Published Last updated This article is more than 2 years old.

Univision, America’s top Spanish language TV network, says it’s delivering a summer ratings beating to the big four US broadcast networks. While a month-long summer TV ratings survey  shows that English-language stations had more viewers in total, the most viewers that advertisers covet most—those in the 18-34 and 18-49 age brackets—watched Univision’s Spanish-language programming.

This is the first time Univision (or any Spanish-language network) has led the ratings in those key demographics for the entire month-long period, according to the network’s analysis of Nielsen data. Weekly averages that Nielsen shared with Quartz lend credence to Univision’s claim, with the network leading second-place Fox by more than 400,000 viewers among 18-49 year-olds. The sweeps period is most valued by local network affiliates, and Univision’s New York City and Los Angeles stations are the number one and two most-watched stations in the country.

Not that this hasn’t been looking increasingly inevitable. The rise of Spanish-language TV has been coming ever since the 2010 census showed how fast the US Hispanic population is growing, and these ratings help confirm their economic clout.

Pew Hispanic Center
Pew Hispanic Center

Still, it’s not all demographics. The network is known for popular telenovelas like Amores Verdaderos, which outperformed ABC’s entire weekly programming slate in the prime time slots. But there are other reasons that Univision is trouncing CBS, ABC, NBC and Fox in the ratings:

The summer sports season favors Univision. With popular sports like football and basketball in the off-season, summer is not traditionally a great time for ratings. But Univision has benefitted from airing the Confederations Cup, a quadrennial global soccer championship, and the Gold Cup, a semiannual regional championship featuring the national teams of Mexico, Cuba, El Salvador and other countries whose heritage is shared by the US’s Hispanic population. Those competitions have so far driven a ratings bonanza, which will likely be repeated when Panama plays Mexico in the semifinals on July 24, the last day of the sweeps rating period.

Univision has the social media advantage. US Hispanics are very active on social media and mobile phones, with 68% of the population on Twitter, Facebook or other social media, compared to 58% of the general population. Univision goes out of its way to reach its viewers there, and it pays off. On the day of two big Gold Cup matches, Univision was the most-discussed sports network on major social media sites. Its youth music awards show, Premios Juventud, has ranked as the most-discussed entertainment shows.

There’s less competition for their audience. The sheer diversity of English-language content on US TV—and, for that matter, off it—makes for stiff competition to attract the audiences advertisers value most. By comparison, Univision is head and shoulders above Spanish-language rivals like Telemundo.

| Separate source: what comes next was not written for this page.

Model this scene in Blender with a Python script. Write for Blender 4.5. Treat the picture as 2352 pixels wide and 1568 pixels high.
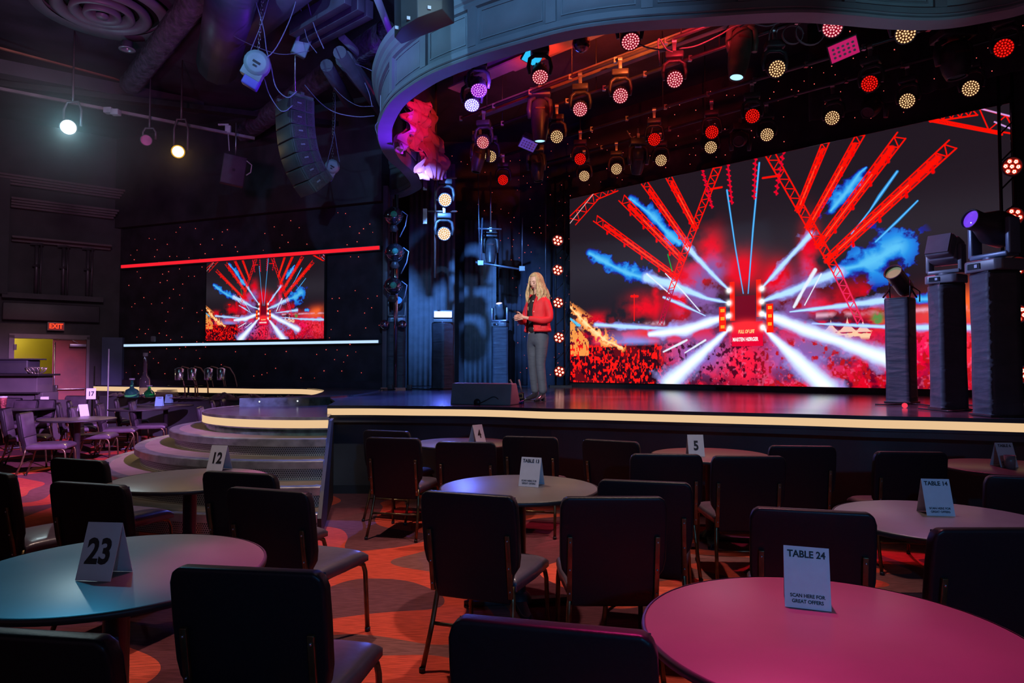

Still, most of Univision’s US audience speaks English and watches English-language TV as well, which adds some gloss to the company’s win. That’s a point that the company has emphasized in the past. “The critical mass that Univision has reached over the last few years is driven not only by having Hispanic viewership,” Cesar Conde, the network’s president, told me in 2011. “We can’t get the type of mass numbers that we have without having large numbers of bilingual viewers which we currently have.”